Aleks
Aleks

Reputation: 1

Limitations of params, saved and session DML declarations

How much data can be processed using params, saved and session declarations? How do these declaration affect performance and memory allocation/consumption (stack usage, data copy, etc.)? What methods can be used in case of static/dynamic arrays with 10k-100k elements?

Upvotes: 0

Views: 50

Answers (1)

Erik Carstensen
Erik Carstensen

Reputation: 898

Params

An untyped param is expanded like a macro any time it is referenced, so resource consumption depends on its use. If you have a param with a large amount of data, then it usually means that the value is a compile-time list ([...]) with many elements, and you use a #foreach loop to process it. A #foreach loop is always unrolled, which gives long compile times and large generated code.

If a param is typed in a template, then that template evaluates the param once and stores a copy in heap-allocated memory. The data is shared between all instances of the device. Cost should be negligible.

Session

Data is heap-stored, one copy per device instance.

Saved

Pretty much like data, but adds a presumably negligible small per-module cost for attribute registration.

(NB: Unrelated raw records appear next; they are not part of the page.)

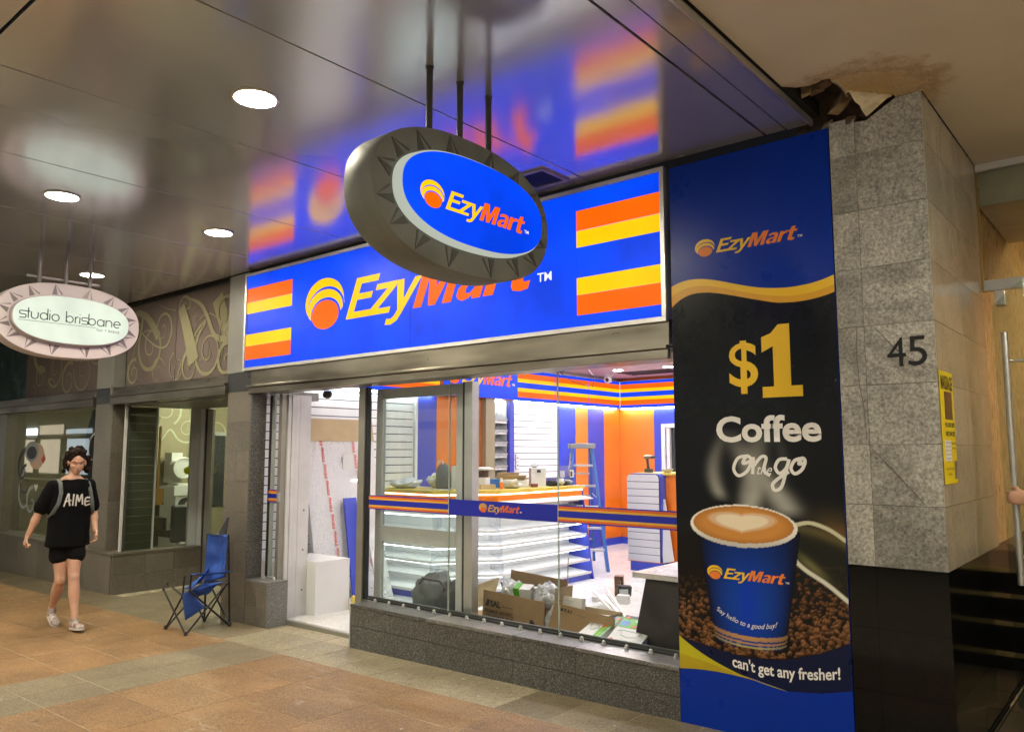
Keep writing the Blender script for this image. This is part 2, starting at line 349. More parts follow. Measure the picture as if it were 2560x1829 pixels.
for i in range(4):
    for j in range(3): paver(-9.9+.62*i, -9.28+.62*i, 4.665+.45*j, 5.115+.45*j, 'paver_brown')
sheet('entrance_path', -.90, 2.2, 4.465, 9.5, .004, 'black_gap')
ent = bpy.data.objects['entrance_path']
for i in range(5):
    for j in range(11):
        xx = -.885+.3*i*2; yy = 4.47+.45*j
        if xx > .8: continue
        o = box('tile', xx+.003, xx+.597, yy+.003, yy+.447, -.02, gz(xx)+.012, 'dark_tile', ent)
# ------------------------------------------------------------------ awning ceiling
CZ = 3.5
ceil = struct(box('ceiling', -16.5, -1.44, -2.6, F+.02, CZ+.03, CZ+.12, 'black_gap'))
ceil['label'] = 'glossy grey metal panel ceiling over the footpath'
xs = [-1.755-1.262*i for i in range(0, 12)]
HOLES = []
for i in range(len(xs)-1):
    for (y0, y1) in ((1.112, F+.0), (-2.5, 1.098)):
        box('panel', xs[i+1]+.005, xs[i]-.005, y0, y1-.004, CZ, CZ+.02, 'ceiling_panel', ceil, bevel=.002)
box('panel', -1.745, -1.628, -2.5, F-.004, CZ, CZ+.02, 'ceiling_panel', ceil); box('panel', -1.618, -1.485, -2.5, F-.004, CZ-.004, CZ+.02, 'ceiling_panel', ceil)
box('edge_trim', -1.484, -1.470, -2.5, F-.004, CZ-.02, CZ+.02, 'aluminium', ceil)
# plaster ceiling on the right with its rain-damaged corner
m, n, b = nodes_of('stained_plaster'); v = coords(n, True)
col = ramp(n, nz(n, v, 1.3, 4), [(.3, (.62, .56, .49)), (.7, (.72, .66, .58))])
dn = n.nodes.new('ShaderNodeVectorMath'); dn.operation = 'DISTANCE'; dn.inputs[1].default_value = (-1.2, 4.36, 3.52); L(n, v, dn.inputs[0])
dd = mathn(n, 'ADD', dn.outputs['Value'], mathn(n, 'MULTIPLY', mathn(n, 'SUBTRACT', nz(n, v, 9, 5, .7), .5), .5))
msk = ramp(n, dd, [(.20, (1, 1, 1)), (.50, (0, 0, 0))]); edge = ramp(n, dd, [(.30, (0, 0, 0)), (.34, (.55, .55, .55)), (.46, (0, 0, 0))])
col = mix(n, col, (.58, .42, .20), msk); col = mix(n, col, (.28, .15, .05), edge); L(n, col, b.inputs['Base Color']); b.inputs['Roughness'].default_value = .6
h = mathn(n, 'MULTIPLY', nz(n, coords(n, True, False, (4, 1, 1)), 22, 4), msk); bump(n, b, h, .9, .03)
PZ = 3.525
hole = [(-1.456, 3.95), (-1.40, 4.01), (-1.343, 4.03), (-1.30, 4.025), (-1.266, 4.01), (-1.232, 4.02), (-1.215, 4.12), (-1.199, 4.218), (-1.15, 4.285), (-1.10, 4.36), (-1.03, 4.43), (-1.03, 4.475)]
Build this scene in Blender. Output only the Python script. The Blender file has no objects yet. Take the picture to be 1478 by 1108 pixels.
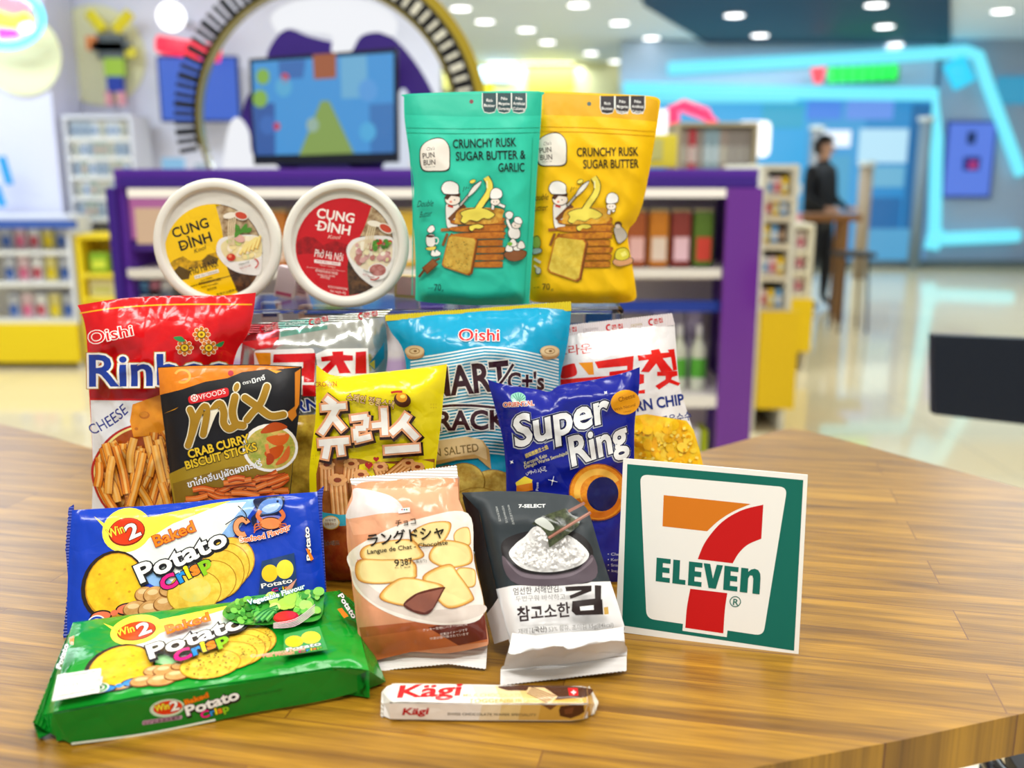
import bpy, bmesh, math, random
import numpy as np
from mathutils import Vector
from mathutils.geometry import tessellate_polygon

# ------------------------------------------------------------------ camera
FPX, CX, CY = 1400.0, 739.0, 554.0
PITCH = math.radians(12.5)
CAM = np.array([0.0, 0.0, 1.366])
TZ = 0.95                                    # table top height
sc = bpy.context.scene
COL = sc.collection
_cp, _sp = math.cos(PITCH), math.sin(PITCH)
cam = bpy.data.cameras.new('camera')
camo = bpy.data.objects.new('camera', cam)
COL.objects.link(camo)
camo.location = CAM.tolist()
camo.rotation_euler = (math.pi / 2 - PITCH, 0, 0)
cam.sensor_width = 36.0
cam.lens = FPX / 1478 * 36.0
cam.clip_end = 100
cam.clip_start = 0.05
cam.dof.use_dof = True
cam.dof.focus_distance = 0.915
cam.dof.aperture_fstop = (FPX / 1478 * 0.036) / (13.5 / FPX)
sc.camera = camo
sc.view_settings.view_transform = 'Standard'
sc.view_settings.look = 'None'
sc.view_settings.gamma = 1.0
sc.view_settings.use_curve_mapping = False
sc.view_settings.exposure = 0.0
WORLD, KEY = 0.6, 1.1


def rays(px, py):
    a = (np.asarray(px, float) - CX) / FPX
    b = (CY - np.asarray(py, float)) / FPX
    return np.stack([a, _cp + b * _sp, -_sp + b * _cp], -1)


def W(px, py, Y):                            # the point at distance Y seen in that direction
    d = rays(px, py)
    return CAM + d * (Y / d[..., 1:2] if d.ndim > 1 else Y / d[1])


def WZ(px, py, z=TZ):                        # the point at height z
    d = rays(px, py)
    t = (z - CAM[2]) / d[..., 2]
    return CAM + d * (t[..., None] if d.ndim > 1 else t)


# ------------------------------------------------------------------ materials
def lin(c):
    if isinstance(c, str):
        c = c.lstrip('#')
        c = [int(c[i:i + 2], 16) / 255 for i in (0, 2, 4)]
        return tuple((v / 12.92 if v <= .04045 else ((v + .055) / 1.055) ** 2.4) for v in c)
    return tuple(c)


_MC = {}


def mat(color, kind='film', c2=None, scale=60.0, emit=0.0):
    key = (color, kind, c2, scale, emit)
    if key in _MC:
        return _MC[key]
    m = bpy.data.materials.new('%s_%s' % (kind, str(color).strip('#')))
    m.use_nodes = True
    nt = m.node_tree
    N = nt.nodes
    L = nt.links
    b = N['Principled BSDF']
    rgb = lin(color)
    b.inputs['Base Color'].default_value = (*rgb, 1)
    tc = N.new('ShaderNodeTexCoord')

    def noise(sc_, det=3.0, rough=.55):
        n = N.new('ShaderNodeTexNoise')
        n.inputs['Scale'].default_value = sc_
        n.inputs['Detail'].default_value = det
        n.inputs['Roughness'].default_value = rough
        L.new(tc.outputs['Object'], n.inputs['Vector'])
        return n

    def bump(src, st, dist):
        bp = N.new('ShaderNodeBump')
        bp.inputs['Strength'].default_value = st
        bp.inputs['Distance'].default_value = dist
        L.new(src, bp.inputs['Height'])
        L.new(bp.outputs['Normal'], b.inputs['Normal'])
        return bp
    def crinkle(rough, spec):
        b.inputs['Roughness'].default_value = rough
        b.inputs['Specular IOR Level'].default_value = spec
        n = noise(42, 2.5, .5)
        ds = N.new('ShaderNodeVectorMath')
        ds.operation = 'MULTIPLY_ADD'
        ds.inputs[1].default_value = (.012, .012, .012)
        L.new(n.outputs['Color'], ds.inputs[0])
        L.new(tc.outputs['Object'], ds.inputs[2])
        v = N.new('ShaderNodeTexVoronoi')
        v.feature = 'DISTANCE_TO_EDGE'
        v.inputs['Scale'].default_value = 34
        L.new(ds.outputs[0], v.inputs['Vector'])
        mr = N.new('ShaderNodeMapRange')
        mr.inputs['From Max'].default_value = .16
        L.new(v.outputs['Distance'], mr.inputs['Value'])
        sm = N.new('ShaderNodeMath')
        sm.operation = 'MULTIPLY_ADD'
        sm.inputs[1].default_value = .22
        L.new(mr.outputs['Result'], sm.inputs[0])
        L.new(n.outputs['Fac'], sm.inputs[2])
        bump(sm.outputs[0], .5, .0022)
    if kind == 'film':
        crinkle(.19, .42)
    elif kind == 'satin':
        b.inputs['Roughness'].default_value = .42
        b.inputs['Specular IOR Level'].default_value = .32
        n = noise(45, 2, .5)
        bump(n.outputs['Fac'], .35, .002)
    elif kind == 'foil':
        b.inputs['Roughness'].default_value = .2
        b.inputs['Metallic'].default_value = .92
        n = noise(20, 2, .5)
        bump(n.outputs['Fac'], .75, .005)
    elif kind == 'seal':                      # vertical crimps
        b.inputs['Roughness'].default_value = .3
        w = N.new('ShaderNodeTexWave')
        w.bands_direction = 'X'
        w.inputs['Scale'].default_value = 160
        w.inputs['Distortion'].default_value = .6
        L.new(tc.outputs['Object'], w.inputs['Vector'])
        bump(w.outputs['Fac'], .6, .0008)
    elif kind in ('sealh', 'foilseal'):       # horizontal crimps
        b.inputs['Roughness'].default_value = .3
        if kind == 'foilseal':
            b.inputs['Metallic'].default_value = .85
            b.inputs['Roughness'].default_value = .22
        w = N.new('ShaderNodeTexWave')
        w.bands_direction = 'Z'
        w.inputs['Scale'].default_value = 130
        w.inputs['Distortion'].default_value = .8
        L.new(tc.outputs['Object'], w.inputs['Vector'])
        bump(w.outputs['Fac'], .6, .0008)
    elif kind == 'food':
        n = noise(scale, 4, .65)
        r = N.new('ShaderNodeValToRGB')
        r.color_ramp.elements[0].position = .36
        r.color_ramp.elements[1].position = .62
        r.color_ramp.elements[0].color = (*lin(c2 or color), 1)
        r.color_ramp.elements[1].color = (*rgb, 1)
        L.new(n.outputs['Fac'], r.inputs['Fac'])
        L.new(r.outputs['Color'], b.inputs['Base Color'])
        crinkle(.22, .4)
    elif kind == 'plain':
        b.inputs['Roughness'].default_value = .5
        b.inputs['Specular IOR Level'].default_value = .3
    elif kind == 'gloss':
        b.inputs['Roughness'].default_value = .15
    elif kind == 'metal':
        b.inputs['Roughness'].default_value = .3
        b.inputs['Metallic'].default_value = .9
    elif kind == 'lid':
        b.inputs['Roughness'].default_value = .3
        b.inputs['Subsurface Weight'].default_value = .3
        b.inputs['Subsurface Radius'].default_value = (.01, .01, .01)
        b.inputs['Subsurface Scale'].default_value = .3
    elif kind == 'clear':
        b.inputs['Roughness'].default_value = .03
        b.inputs['Transmission Weight'].default_value = 1.0
        b.inputs['IOR'].default_value = 1.12
    elif kind == 'emit':
        b.inputs['Emission Color'].default_value = (*rgb, 1)
        b.inputs['Emission Strength'].default_value = emit
        b.inputs['Base Color'].default_value = (.02, .02, .02, 1)
    _MC[key] = m
    return m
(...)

There's two more variants of data:

Constant C tables

header %{ const int data[10] = {0, 1, 2, 3, 4, 5, 6, 7, 8, 9}; %}
extern const int data;

Creates one super-cheap module-local instance.

Independent startup memoized method

independent startup memoized method data() -> (const int *) {
  int *ret = new int[10];
  for (local int i = 0; i < 10; i++) {
    ret[i] = i;
  }
  return ret;
}

The data will be heap-allocated, initialized once, and shared across instances. Initialization is done by code, which saves size if it's easy to express the data programmatically, but can be cumbersome if it's just a table of irregular data.